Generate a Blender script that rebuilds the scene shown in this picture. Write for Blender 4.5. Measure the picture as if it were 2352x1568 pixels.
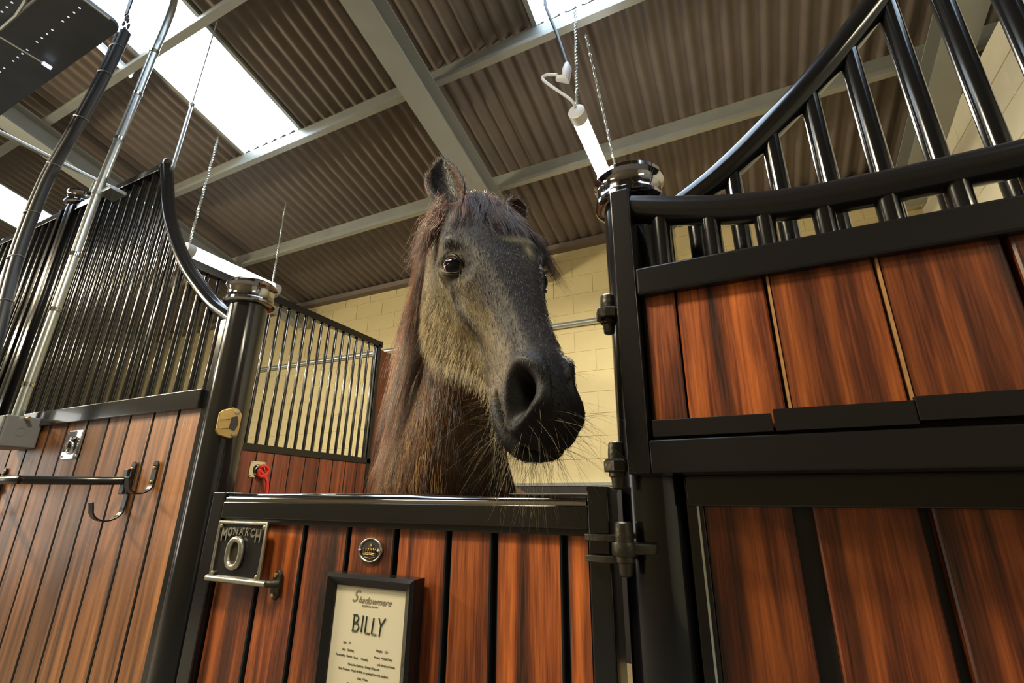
import bpy, math, random
import numpy as np
from mathutils import Vector, Matrix
random.seed(7)
SC = bpy.context.scene
for o in list(bpy.data.objects):
    bpy.data.objects.remove(o)
COL = SC.collection

# ---------------------------------------------------------------- camera
YAW, PIT, ROL, FPX = (math.radians(-25.889), math.radians(18.841), math.radians(0.610), 1095.5)
fw = Vector((math.sin(YAW) * math.cos(PIT), math.cos(YAW) * math.cos(PIT), math.sin(PIT)))
r0 = Vector((math.cos(YAW), -math.sin(YAW), 0))
u0 = r0.cross(fw)
rt = r0 * math.cos(ROL) + u0 * math.sin(ROL)
up = -r0 * math.sin(ROL) + u0 * math.cos(ROL)
CAM = Vector((0, 0, 1.25))
cd = bpy.data.cameras.new('camera')
cam = bpy.data.objects.new('camera', cd)
COL.objects.link(cam)
cam.matrix_world = Matrix(((rt.x, up.x, -fw.x, CAM.x), (rt.y, up.y, -fw.y, CAM.y), (rt.z, up.z, -fw.z, CAM.z), (0, 0, 0, 1)))
cd.sensor_fit = 'HORIZONTAL'
cd.sensor_width = 36.0
cd.lens = 36.0 * FPX / 2352.0
cd.clip_start = 0.02
SC.camera = cam

# ---------------------------------------------------------------- world, light, exposure
w = bpy.data.worlds.new('sky'); SC.world = w; w.use_nodes = True
bg = w.node_tree.nodes['Background']
bg.inputs[0].default_value = (0.75, 0.86, 1.0, 1); bg.inputs[1].default_value = 1.0
SC.view_settings.view_transform = 'Standard'
SC.view_settings.look = 'None'
SC.view_settings.exposure = 0.0
SC.view_settings.gamma = 1.0
SC.view_settings.use_curve_mapping = False

def area(name, loc, target, sx, sy, power, col):
    l = bpy.data.lights.new(name, 'AREA'); l.shape = 'RECTANGLE'; l.size = sx; l.size_y = sy
    l.energy = power; l.color = col
    o = bpy.data.objects.new(name, l); COL.objects.link(o); o.location = loc
    o.rotation_euler = (Vector(target) - Vector(loc)).to_track_quat('-Z', 'Y').to_euler()
    return o
# aisle lamps out of frame: some inferred from cast shadows, the rest added for highlights
AISLE = [(-5.6, -0.7, 3.30, 190), (-1.25, -0.05, 3.05, 60.5), (3.2, -1.2, 3.30, 26), (-8.6, -0.9, 3.30, 60), (-3.6, -2.6, 3.5, 12)]
for (ax_, ay_, az_, ap_) in AISLE:
    area('aisle_lamp_light', (ax_, ay_, az_), (ax_ * 0.55, 1.0, 1.4), 0.55 if ap_ == 60.5 else 1.3, 0.14, ap_ * 1.12, (1.0, 0.87, 0.60))
    area('aisle_lamp_light', (ax_, ay_ - 0.08, az_), (ax_, -4.0, 1.6), 1.3, 0.14, 26 if ax_ < -3 else 6, (1.0, 0.88, 0.62))  # added fill on the opposite wall, for reflections in the rails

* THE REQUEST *
Without the pictures, output the full listing exactly as it stands.

* IN RESPONSE *
Generate a Blender script that rebuilds the scene shown in this picture. Write for Blender 4.5. Measure the picture as if it were 2352x1568 pixels.
import bpy, math, random
import numpy as np
from mathutils import Vector, Matrix
random.seed(7)
SC = bpy.context.scene
for o in list(bpy.data.objects):
    bpy.data.objects.remove(o)
COL = SC.collection

# ---------------------------------------------------------------- camera
YAW, PIT, ROL, FPX = (math.radians(-25.889), math.radians(18.841), math.radians(0.610), 1095.5)
fw = Vector((math.sin(YAW) * math.cos(PIT), math.cos(YAW) * math.cos(PIT), math.sin(PIT)))
r0 = Vector((math.cos(YAW), -math.sin(YAW), 0))
u0 = r0.cross(fw)
rt = r0 * math.cos(ROL) + u0 * math.sin(ROL)
up = -r0 * math.sin(ROL) + u0 * math.cos(ROL)
CAM = Vector((0, 0, 1.25))
cd = bpy.data.cameras.new('camera')
cam = bpy.data.objects.new('camera', cd)
COL.objects.link(cam)
cam.matrix_world = Matrix(((rt.x, up.x, -fw.x, CAM.x), (rt.y, up.y, -fw.y, CAM.y), (rt.z, up.z, -fw.z, CAM.z), (0, 0, 0, 1)))
cd.sensor_fit = 'HORIZONTAL'
cd.sensor_width = 36.0
cd.lens = 36.0 * FPX / 2352.0
cd.clip_start = 0.02
SC.camera = cam

# ---------------------------------------------------------------- world, light, exposure
w = bpy.data.worlds.new('sky'); SC.world = w; w.use_nodes = True
bg = w.node_tree.nodes['Background']
bg.inputs[0].default_value = (0.75, 0.86, 1.0, 1); bg.inputs[1].default_value = 1.0
SC.view_settings.view_transform = 'Standard'
SC.view_settings.look = 'None'
SC.view_settings.exposure = 0.0
SC.view_settings.gamma = 1.0
SC.view_settings.use_curve_mapping = False

def area(name, loc, target, sx, sy, power, col):
    l = bpy.data.lights.new(name, 'AREA'); l.shape = 'RECTANGLE'; l.size = sx; l.size_y = sy
    l.energy = power; l.color = col
    o = bpy.data.objects.new(name, l); COL.objects.link(o); o.location = loc
    o.rotation_euler = (Vector(target) - Vector(loc)).to_track_quat('-Z', 'Y').to_euler()
    return o
# aisle lamps out of frame: some inferred from cast shadows, the rest added for highlights
AISLE = [(-5.6, -0.7, 3.30, 190), (-1.25, -0.05, 3.05, 60.5), (3.2, -1.2, 3.30, 26), (-8.6, -0.9, 3.30, 60), (-3.6, -2.6, 3.5, 12)]
for (ax_, ay_, az_, ap_) in AISLE:
    area('aisle_lamp_light', (ax_, ay_, az_), (ax_ * 0.55, 1.0, 1.4), 0.55 if ap_ == 60.5 else 1.3, 0.14, ap_ * 1.12, (1.0, 0.87, 0.60))
    area('aisle_lamp_light', (ax_, ay_ - 0.08, az_), (ax_, -4.0, 1.6), 1.3, 0.14, 26 if ax_ < -3 else 6, (1.0, 0.88, 0.62))  # added fill on the opposite wall, for reflections in the rails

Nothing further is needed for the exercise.